Specifically, he went to star in Nick Grosso's A Real Classy Affair, alongside Nick "Lock Stock" Moran and Liza Walker. This was one of those lads' plays: starring lads, about lads, set in laddish south London and about as far away from Shakespeare as it's possible to get. It caught the tail-end of a certain trend, but was a critical dud.

"The Court had a great vibe," he says now, hesitating, "and doing a short run is wonderful, very civilised. But what I'd really like to do, what I'd love to do, is work for six months for a company doing a selection of plays. There's something about being part of a group. Shakespeare in Love was like that. There was a great atmosphere. The initial read-through was like reading a play."

Fiennes's love of the theatre partially explains why he didn't hop on the Hollywood bandwagon immediately after Shakespeare in Love. He's one of the few actors I've met who goes to the theatre regularly and knows exactly what's going on in London.

In fact, his theatrical CV is already long. He spent three years with the Royal Shakespeare Company before making movies; he worked at the National and in the West End, including a back-breaking stint of The Woman in Black opposite Edward Petherbridge. He mixed modern classics (Son of Man, A View from the Bridge) with semi-experimental stuff (Les Enfants du Paradis at the National, for example), and all of this earned him a reputation well before the movies.

"Acting for me is about psychology and communication," he says. "I'm more interested in the material, the play itself, than starring alongside Clint Eastwood or something. Film is far more manipulative, for sure. I'm learning a lot about it.
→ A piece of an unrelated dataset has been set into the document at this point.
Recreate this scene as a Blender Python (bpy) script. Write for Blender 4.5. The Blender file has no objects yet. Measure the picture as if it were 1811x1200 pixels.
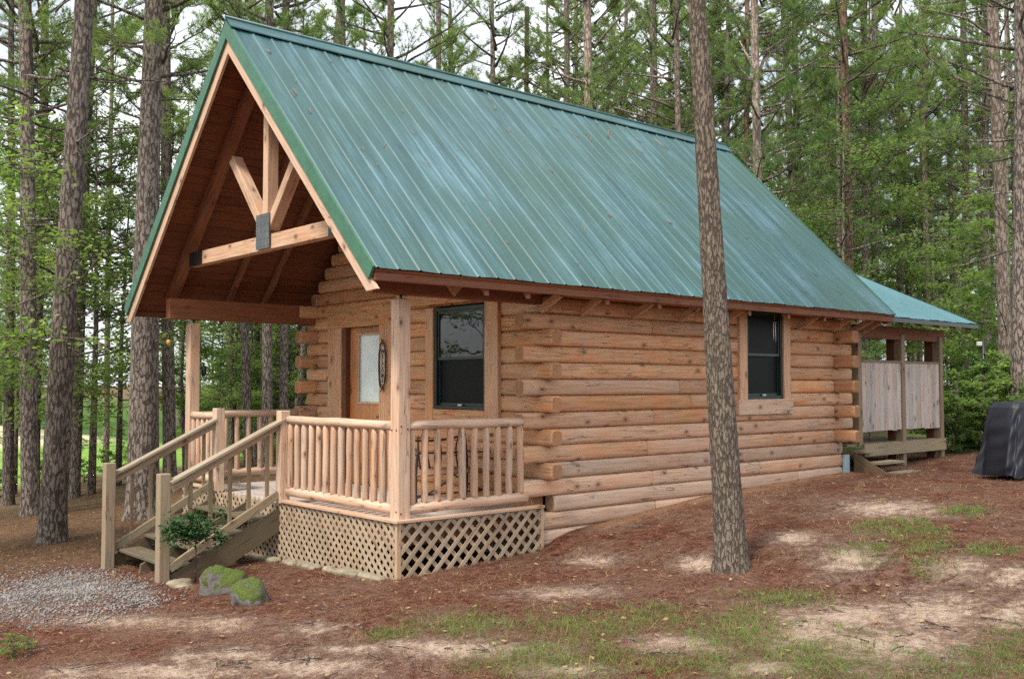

But every piece of theatre is like a canvas: you take off the paint and reapply it."

He uses artistic metaphors more than once. His mother was an artist and a writer; his father a photographer who roamed the prettiest parts of Ireland and the West Country, his large family in tow. "My father took photographs of Ireland - he called them Insight Cards - and sold them to the Irish Tourist Board. I used to be his assistant."

His schooldays were less idyllic. "I went to lots of schools and I was a real horror as a child... I'd beat up my sister, until one day she hit back and that was a real shock. I sort of side-stepped adolescence after that." Fiennes has two sisters - Martha recently directed Ralph in the film Onegin, Sophie is a producer - and four brothers, including a non-identical twin, Jake, the only sibling not pursuing a career in the arts.

His desire to travel - and remain anonymous - perhaps comes from this nomadic (though, he insists, not romantic) childhood. He's quite happy in his own company, despite (because of?) such a large family. I'd heard that the crew of Shakespeare in Love would gather in the pub for a drink after filming, but that no one ever invited Gwyneth Paltrow. Did they invite him? Fiennes sniggers. "No comment. I'm not sure that they did. Yes, yes, they did. There's a pub at the studio, but you have to be very brave to go in wearing a ruff."

Fiennes won't talk about girl-friends, though for a while he was serious about the actress Catherine McCormack. He thanks Hugh Grant and Julia Roberts for boosting the price of his flat in Notting Hill, and we chat for a while about Chelsea FC's European campaign - he goes to Stamford Bridge whenever he can - and I'm left thinking that he's successful in his desire to protect his privacy because he manages to remain enigmatic despite having his name in lights.

A football-loving classical actor; an artistic soul with blokeish tendencies; sensitive (interested in Buddhism) and macho (loves a good Scotch) all at the same time. He's either the 21st century's version of Renaissance Man, or, well, a pretty ordinary guy who happens to be a talented actor. Whatever: his stop-start career is still worth watching.